-- Available data --
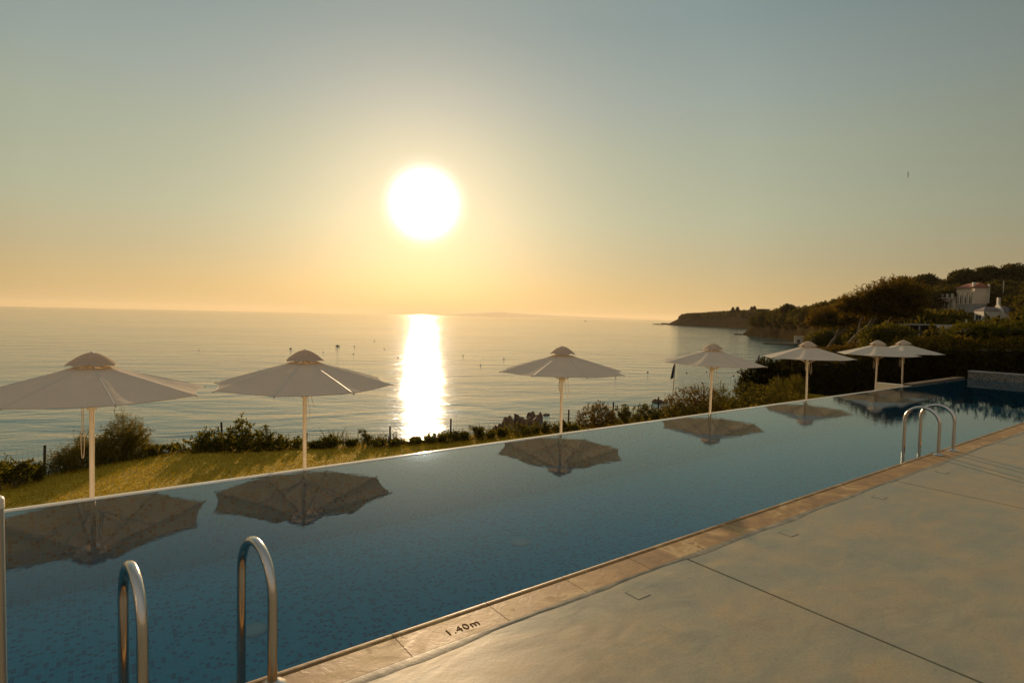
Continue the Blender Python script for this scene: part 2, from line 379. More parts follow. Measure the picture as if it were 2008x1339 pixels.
# ------------------------------------------------------------------ drain covers in the deck
for i, (x, lab) in enumerate([(2.73,'small square drain cover in the deck, nearest of the row along the coping'),
        (4.54,'small square drain cover in the deck, second nearest along the coping'),
        (6.27,'small square drain cover in the deck, third along the coping'),
        (8.0,'small square drain cover in the deck, beside the far pool ladder')]):
    t = empty('drain_cover', (x, 2.325, 0), R_(random.uniform(-3, 3)))
    tag(t, lab, 'drain cover', 'square covers let into the deck')
    b = MB(); h = .056
    for a, c_ in (((-h,-h,-.004),(h,-h+.004,-.0008)), ((-h,h-.004,-.004),(h,h,-.0008)), ((-h,-h+.004,-.004),(-h+.004,h-.004,-.0008)), ((h-.004,-h+.004,-.004),(h,h-.004,-.0008))): b.box(a, c_)
    b.build('frame', M['drainframe'], t)
    MB().box((-h+.0045,-h+.0045,-.004),(h-.0045,h-.0045,-.0002)).build('lid', M['deck'], t)

# ------------------------------------------------------------------ end wall, far curb, white side wall
t = empty('low_wall', (23.6, 3, -1)); tag(t, 'low grey mosaic wall across the far end of the pool', 'wall')
MB().box((.002,-9,-.6),(.34,3.29,1.195)).build('wall_face', M['walltiles'], t)
MB().box((-.012,-9,1.196),(.36,3.30,1.228)).build('cap', M['grey'], t)
structure(MB().box((19.003,YF+.002,-1.6),(23.6,YF+.22,.012)).build('pool_curb', M['curb'], bevel=.01))
t = empty('side_wall', (19.06, 6.6, -1.3)); tag(t, 'short white wall seaward of the pool edge, behind the sixth umbrella pole', 'wall')
MB().box((0,-.03,0),(.2,.70,1.22)).build('wall_face', M['white'], t)
MB().box((-.01,-.03,1.221),(.21,.71,1.255)).build('cap', M['white'], t, bevel=.005)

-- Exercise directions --
Copy all the lines of data exactly as they appear, dropping any images.

-- Result below --
Continue the Blender Python script for this scene: part 2, from line 379. More parts follow. Measure the picture as if it were 2008x1339 pixels.
# ------------------------------------------------------------------ drain covers in the deck
for i, (x, lab) in enumerate([(2.73,'small square drain cover in the deck, nearest of the row along the coping'),
        (4.54,'small square drain cover in the deck, second nearest along the coping'),
        (6.27,'small square drain cover in the deck, third along the coping'),
        (8.0,'small square drain cover in the deck, beside the far pool ladder')]):
    t = empty('drain_cover', (x, 2.325, 0), R_(random.uniform(-3, 3)))
    tag(t, lab, 'drain cover', 'square covers let into the deck')
    b = MB(); h = .056
    for a, c_ in (((-h,-h,-.004),(h,-h+.004,-.0008)), ((-h,h-.004,-.004),(h,h,-.0008)), ((-h,-h+.004,-.004),(-h+.004,h-.004,-.0008)), ((h-.004,-h+.004,-.004),(h,h-.004,-.0008))): b.box(a, c_)
    b.build('frame', M['drainframe'], t)
    MB().box((-h+.0045,-h+.0045,-.004),(h-.0045,h-.0045,-.0002)).build('lid', M['deck'], t)

# ------------------------------------------------------------------ end wall, far curb, white side wall
t = empty('low_wall', (23.6, 3, -1)); tag(t, 'low grey mosaic wall across the far end of the pool', 'wall')
MB().box((.002,-9,-.6),(.34,3.29,1.195)).build('wall_face', M['walltiles'], t)
MB().box((-.012,-9,1.196),(.36,3.30,1.228)).build('cap', M['grey'], t)
structure(MB().box((19.003,YF+.002,-1.6),(23.6,YF+.22,.012)).build('pool_curb', M['curb'], bevel=.01))
t = empty('side_wall', (19.06, 6.6, -1.3)); tag(t, 'short white wall seaward of the pool edge, behind the sixth umbrella pole', 'wall')
MB().box((0,-.03,0),(.2,.70,1.22)).build('wall_face', M['white'], t)
MB().box((-.01,-.03,1.221),(.21,.71,1.255)).build('cap', M['white'], t, bevel=.005)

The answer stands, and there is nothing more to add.